◆ WHAT IS ASKED ◆
Emit the data below verbatim, stripping out any pictures.

◆ DATASET SECTION ◆
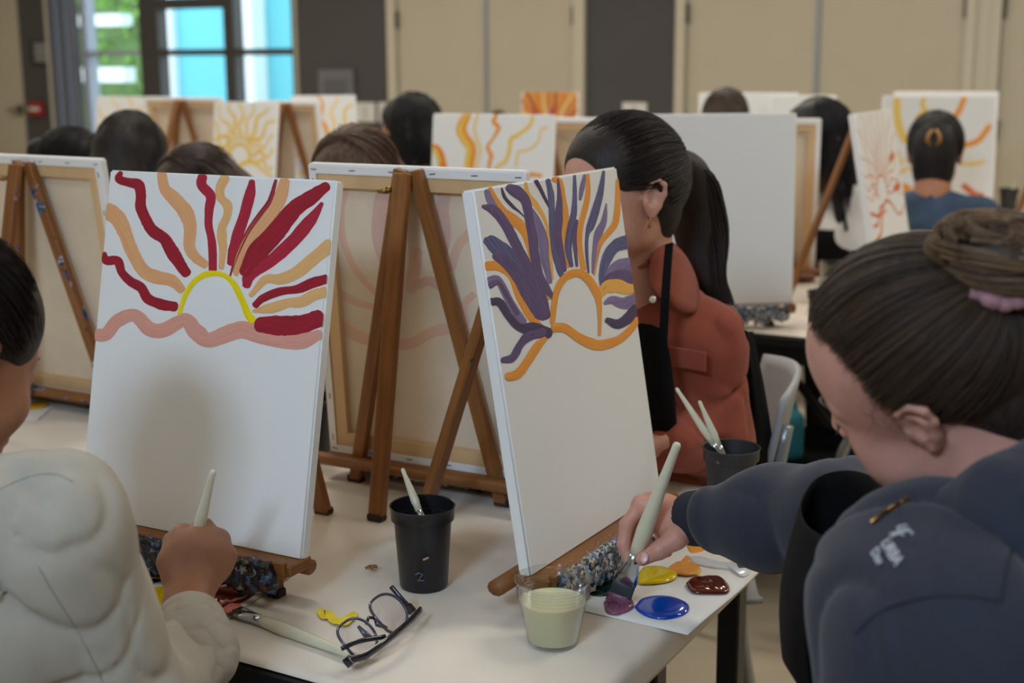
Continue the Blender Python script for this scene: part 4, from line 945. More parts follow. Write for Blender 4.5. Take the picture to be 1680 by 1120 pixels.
# palette with red paint under the blank canvas
q = [atz(x, y, zp)[:2] for (x, y) in ((1150, 536), (1222, 528), (1240, 520), (1170, 521))]
rs = sheet(q, 'palette sheet with red paint in front of the blank white canvas', None)
dab(rs, ell(1200, 524, 14, 3), .004, wet('wet_red', (180, 20, 24)), zd)

# ------------------------------------------------------------------ chairs
M_SHELL = mat('chair_shell_grey', (150, 150, 150), .45); M_SHELLB = mat('chair_shell_black', (22, 22, 24), .5)
def chair(x, y, yaw, label, m=None, group=None):
    """stacking chair facing local +y, seat 0.45 m"""
    o = empty('stacking_chair', (x, y, 0), label, 'chair', group); o.rotation_euler = (0, 0, yaw); m = m or M_SHELL
    n = 12; vs = []; fs = []
    for i in range(n+1):
        for j in range(n+1):
            u = i/n-.5; v = j/n-.5; vs.append((u*.44*(1-.1*(v < -.2)), v*.42, .455-.02*math.cos(u*math.pi)-.015*math.cos(v*math.pi)+.02*(abs(u)*2)**4))
    fs = [(i*(n+1)+j, (i+1)*(n+1)+j, (i+1)*(n+1)+j+1, i*(n+1)+j+1) for i in range(n) for j in range(n)]
    s = MB().add(vs, fs).build('seat', m, o, smooth=True); q = s.modifiers.new('t', 'SOLIDIFY'); q.thickness = .012
    vs = []
    for i in range(n+1):
        for j in range(n+1):
            u = i/n-.5; v = j/n; wd = .42*(1-.25*max(0, v-.75)*4*.25); vs.append((u*wd, -.20-.06*v-.045*math.cos(u*math.pi)+.02, .56+.29*v+.02*math.cos(u*math.pi)))
    s = MB().add(vs, fs).build('backrest', m, o, smooth=True); q = s.modifiers.new('t', 'SOLIDIFY'); q.thickness = .012
    for sx in (-1, 1):
        MB().tube([(sx*.19, .17, .45), (sx*.20, .20, .02)], .0125, 10).build('leg', M_GREYM, o, smooth=True)
        MB().tube(crom([(sx*.20, -.24, .02), (sx*.19, -.17, .44), (sx*.185, -.21, .6), (sx*.18, -.245, .8)], 6), .0125, 10).build('leg', M_GREYM, o, smooth=True)
        for yy in (.2, -.24): MB().lathe([(0, 0), (.016, 0), (.016, .022), (.012, .026)], 12, (sx*.2, yy, 0)).build('leg_cap', M_BLACKM, o, smooth=True)
    MB().tube([(-.19, .17, .44), (.19, .17, .44)], .011, 8).build('seat_rail', M_GREYM, o, smooth=True)
    return o
# ------------------------------------------------------------------ implicit surfaces for figures
def smin(a, b, k):
    h = np.clip(.5+.5*(b-a)/k, 0, 1); return b*(1-h)+a*h-k*h*(1-h)
def smax(a, b, k): return -smin(-a, -b, k)
class SDF:
    """list of primitives blended into one smooth closed surface"""
    def __init__(s, T=None): s.p = []; s.T = np.eye(4) if T is None else np.array(T); s.post = None
    def _pt(s, c): c = np.array(c, float); return s.T[:3, :3]@c+s.T[:3, 3]
    def e(s, c, r, k=.01, Rm=None, m=1):
        Rm = np.eye(3) if Rm is None else np.array(Rm); s.p.append(('e', s._pt(c), np.array(r, float)*np.ones(3), s.T[:3, :3]@Rm, k, m)); return s
    def c(s, a, b, ra, rb, k=.01, m=1): s.p.append(('c', s._pt(a), s._pt(b), ra, rb, k, m)); return s
    def b(s, c, h, r, k=.01, Rm=None, m=1):
        Rm = np.eye(3) if Rm is None else np.array(Rm); s.p.append(('b', s._pt(c), np.array(h, float), s.T[:3, :3]@Rm, r, k, m)); return s
    def chain(s, pts, rad, k=.01, m=1):
        for i in range(len(pts)-1): s.c(pts[i], pts[i+1], rad[i], rad[i+1], k, m)
        return s
    def bounds(s):
        lo = np.full(3, 1e9); hi = -lo
        for q in s.p:
            if q[-1] < 0: continue
            if q[0] == 'e': r = np.abs(q[3])@q[2]; a, b = q[1]-r, q[1]+r
            elif q[0] == 'b': r = np.abs(q[3])@q[2]+q[4]; a, b = q[1]-r, q[1]+r
            else: a = np.minimum(q[1]-q[3], q[2]-q[4]); b = np.maximum(q[1]+q[3], q[2]+q[4])
            lo = np.minimum(lo, a); hi = np.maximum(hi, b)
        return lo, hi
    def field(s, X, Y, Z, ax):
        V = np.full((len(ax[0]), len(ax[1]), len(ax[2])), .5, np.float32); h = max(float(np.max(np.diff(a_))) for a_ in ax)
        for q in s.p:
            k, m = q[-2], q[-1]
            if q[0] == 'e': r = np.abs(q[3])@q[2]; lo, hi = q[1]-r, q[1]+r
            elif q[0] == 'b': r = np.abs(q[3])@q[2]+q[4]; lo, hi = q[1]-r, q[1]+r
            else: lo = np.minimum(q[1]-q[3], q[2]-q[4]); hi = np.maximum(q[1]+q[3], q[2]+q[4])
            pad = k+3*h+.006
            sl = tuple(slice(max(0, int(np.searchsorted(ax[i], lo[i]-pad))-1), int(np.searchsorted(ax[i], hi[i]+pad))+1) for i in range(3))
            x, y, z = ax[0][sl[0]][:, None, None], ax[1][sl[1]][None, :, None], ax[2][sl[2]][None, None, :]
            if not (x.size and y.size and z.size): continue
            if q[0] == 'c':
                a, b, ra, rb = q[1], q[2], q[3], q[4]; d = b-a; L = d@d+1e-12
                t = np.clip(((x-a[0])*d[0]+(y-a[1])*d[1]+(z-a[2])*d[2])/L, 0, 1)
                D = np.sqrt((x-a[0]-t*d[0])**2+(y-a[1]-t*d[1])**2+(z-a[2]-t*d[2])**2)-(ra+(rb-ra)*t)
            else:
                Rm = q[3]; dx, dy, dz = x-q[1][0], y-q[1][1], z-q[1][2]
                l = [dx*Rm[0, i]+dy*Rm[1, i]+dz*Rm[2, i] for i in range(3)]
                if q[0] == 'e':
                    r = q[2]; k0 = np.sqrt(sum((l[i]/r[i])**2 for i in range(3))); k1 = np.sqrt(sum((l[i]/r[i]**2)**2 for i in range(3)))+1e-9; D = k0*(k0-1)/k1
                else:
                    w_ = [np.abs(l[i])-q[2][i] for i in range(3)]; D = np.sqrt(sum(np.maximum(v, 0)**2 for v in w_))+np.minimum(np.maximum(np.maximum(w_[0], w_[1]), w_[2]), 0)-q[4]
            S_ = V[sl]
            V[sl] = smin(S_, D, k) if m > 0 else smax(S_, -D, k)
        if s.post is not None: V = s.post(V, ax[0][:, None, None], ax[1][None, :, None], ax[2][None, None, :])
        return V
    def verts(s, h, fine=()):
        """fine: boxes (lo, hi, h) inside which the grid is denser"""
        l, u = s.bounds(); l = l-3*h-.006; u = u+3*h+.006; ax = []
        for i in range(3):
            x = l[i]; A = [x]
            while x < u[i]+h:
                st = h
                for (a, b, hf) in fine:
                    if a[i]-hf <= x <= b[i]: st = min(st, hf)
                    elif x < a[i] < x+st: st = max(a[i]-x, min(st, hf))
                x += st; A.append(x)
            ax.append(np.array(A, np.float32))
        V = s.field(None, None, None, ax); V[0] = V[-1] = .1; V[:, 0] = V[:, -1] = .1; V[:, :, 0] = V[:, :, -1] = .1
        return nets(V, ax)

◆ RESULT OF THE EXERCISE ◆
Continue the Blender Python script for this scene: part 4, from line 945. More parts follow. Write for Blender 4.5. Take the picture to be 1680 by 1120 pixels.
# palette with red paint under the blank canvas
q = [atz(x, y, zp)[:2] for (x, y) in ((1150, 536), (1222, 528), (1240, 520), (1170, 521))]
rs = sheet(q, 'palette sheet with red paint in front of the blank white canvas', None)
dab(rs, ell(1200, 524, 14, 3), .004, wet('wet_red', (180, 20, 24)), zd)

# ------------------------------------------------------------------ chairs
M_SHELL = mat('chair_shell_grey', (150, 150, 150), .45); M_SHELLB = mat('chair_shell_black', (22, 22, 24), .5)
def chair(x, y, yaw, label, m=None, group=None):
    """stacking chair facing local +y, seat 0.45 m"""
    o = empty('stacking_chair', (x, y, 0), label, 'chair', group); o.rotation_euler = (0, 0, yaw); m = m or M_SHELL
    n = 12; vs = []; fs = []
    for i in range(n+1):
        for j in range(n+1):
            u = i/n-.5; v = j/n-.5; vs.append((u*.44*(1-.1*(v < -.2)), v*.42, .455-.02*math.cos(u*math.pi)-.015*math.cos(v*math.pi)+.02*(abs(u)*2)**4))
    fs = [(i*(n+1)+j, (i+1)*(n+1)+j, (i+1)*(n+1)+j+1, i*(n+1)+j+1) for i in range(n) for j in range(n)]
    s = MB().add(vs, fs).build('seat', m, o, smooth=True); q = s.modifiers.new('t', 'SOLIDIFY'); q.thickness = .012
    vs = []
    for i in range(n+1):
        for j in range(n+1):
            u = i/n-.5; v = j/n; wd = .42*(1-.25*max(0, v-.75)*4*.25); vs.append((u*wd, -.20-.06*v-.045*math.cos(u*math.pi)+.02, .56+.29*v+.02*math.cos(u*math.pi)))
    s = MB().add(vs, fs).build('backrest', m, o, smooth=True); q = s.modifiers.new('t', 'SOLIDIFY'); q.thickness = .012
    for sx in (-1, 1):
        MB().tube([(sx*.19, .17, .45), (sx*.20, .20, .02)], .0125, 10).build('leg', M_GREYM, o, smooth=True)
        MB().tube(crom([(sx*.20, -.24, .02), (sx*.19, -.17, .44), (sx*.185, -.21, .6), (sx*.18, -.245, .8)], 6), .0125, 10).build('leg', M_GREYM, o, smooth=True)
        for yy in (.2, -.24): MB().lathe([(0, 0), (.016, 0), (.016, .022), (.012, .026)], 12, (sx*.2, yy, 0)).build('leg_cap', M_BLACKM, o, smooth=True)
    MB().tube([(-.19, .17, .44), (.19, .17, .44)], .011, 8).build('seat_rail', M_GREYM, o, smooth=True)
    return o
# ------------------------------------------------------------------ implicit surfaces for figures
def smin(a, b, k):
    h = np.clip(.5+.5*(b-a)/k, 0, 1); return b*(1-h)+a*h-k*h*(1-h)
def smax(a, b, k): return -smin(-a, -b, k)
class SDF:
    """list of primitives blended into one smooth closed surface"""
    def __init__(s, T=None): s.p = []; s.T = np.eye(4) if T is None else np.array(T); s.post = None
    def _pt(s, c): c = np.array(c, float); return s.T[:3, :3]@c+s.T[:3, 3]
    def e(s, c, r, k=.01, Rm=None, m=1):
        Rm = np.eye(3) if Rm is None else np.array(Rm); s.p.append(('e', s._pt(c), np.array(r, float)*np.ones(3), s.T[:3, :3]@Rm, k, m)); return s
    def c(s, a, b, ra, rb, k=.01, m=1): s.p.append(('c', s._pt(a), s._pt(b), ra, rb, k, m)); return s
    def b(s, c, h, r, k=.01, Rm=None, m=1):
        Rm = np.eye(3) if Rm is None else np.array(Rm); s.p.append(('b', s._pt(c), np.array(h, float), s.T[:3, :3]@Rm, r, k, m)); return s
    def chain(s, pts, rad, k=.01, m=1):
        for i in range(len(pts)-1): s.c(pts[i], pts[i+1], rad[i], rad[i+1], k, m)
        return s
    def bounds(s):
        lo = np.full(3, 1e9); hi = -lo
        for q in s.p:
            if q[-1] < 0: continue
            if q[0] == 'e': r = np.abs(q[3])@q[2]; a, b = q[1]-r, q[1]+r
            elif q[0] == 'b': r = np.abs(q[3])@q[2]+q[4]; a, b = q[1]-r, q[1]+r
            else: a = np.minimum(q[1]-q[3], q[2]-q[4]); b = np.maximum(q[1]+q[3], q[2]+q[4])
            lo = np.minimum(lo, a); hi = np.maximum(hi, b)
        return lo, hi
    def field(s, X, Y, Z, ax):
        V = np.full((len(ax[0]), len(ax[1]), len(ax[2])), .5, np.float32); h = max(float(np.max(np.diff(a_))) for a_ in ax)
        for q in s.p:
            k, m = q[-2], q[-1]
            if q[0] == 'e': r = np.abs(q[3])@q[2]; lo, hi = q[1]-r, q[1]+r
            elif q[0] == 'b': r = np.abs(q[3])@q[2]+q[4]; lo, hi = q[1]-r, q[1]+r
            else: lo = np.minimum(q[1]-q[3], q[2]-q[4]); hi = np.maximum(q[1]+q[3], q[2]+q[4])
            pad = k+3*h+.006
            sl = tuple(slice(max(0, int(np.searchsorted(ax[i], lo[i]-pad))-1), int(np.searchsorted(ax[i], hi[i]+pad))+1) for i in range(3))
            x, y, z = ax[0][sl[0]][:, None, None], ax[1][sl[1]][None, :, None], ax[2][sl[2]][None, None, :]
            if not (x.size and y.size and z.size): continue
            if q[0] == 'c':
                a, b, ra, rb = q[1], q[2], q[3], q[4]; d = b-a; L = d@d+1e-12
                t = np.clip(((x-a[0])*d[0]+(y-a[1])*d[1]+(z-a[2])*d[2])/L, 0, 1)
                D = np.sqrt((x-a[0]-t*d[0])**2+(y-a[1]-t*d[1])**2+(z-a[2]-t*d[2])**2)-(ra+(rb-ra)*t)
            else:
                Rm = q[3]; dx, dy, dz = x-q[1][0], y-q[1][1], z-q[1][2]
                l = [dx*Rm[0, i]+dy*Rm[1, i]+dz*Rm[2, i] for i in range(3)]
                if q[0] == 'e':
                    r = q[2]; k0 = np.sqrt(sum((l[i]/r[i])**2 for i in range(3))); k1 = np.sqrt(sum((l[i]/r[i]**2)**2 for i in range(3)))+1e-9; D = k0*(k0-1)/k1
                else:
                    w_ = [np.abs(l[i])-q[2][i] for i in range(3)]; D = np.sqrt(sum(np.maximum(v, 0)**2 for v in w_))+np.minimum(np.maximum(np.maximum(w_[0], w_[1]), w_[2]), 0)-q[4]
            S_ = V[sl]
            V[sl] = smin(S_, D, k) if m > 0 else smax(S_, -D, k)
        if s.post is not None: V = s.post(V, ax[0][:, None, None], ax[1][None, :, None], ax[2][None, None, :])
        return V
    def verts(s, h, fine=()):
        """fine: boxes (lo, hi, h) inside which the grid is denser"""
        l, u = s.bounds(); l = l-3*h-.006; u = u+3*h+.006; ax = []
        for i in range(3):
            x = l[i]; A = [x]
            while x < u[i]+h:
                st = h
                for (a, b, hf) in fine:
                    if a[i]-hf <= x <= b[i]: st = min(st, hf)
                    elif x < a[i] < x+st: st = max(a[i]-x, min(st, hf))
                x += st; A.append(x)
            ax.append(np.array(A, np.float32))
        V = s.field(None, None, None, ax); V[0] = V[-1] = .1; V[:, 0] = V[:, -1] = .1; V[:, :, 0] = V[:, :, -1] = .1
        return nets(V, ax)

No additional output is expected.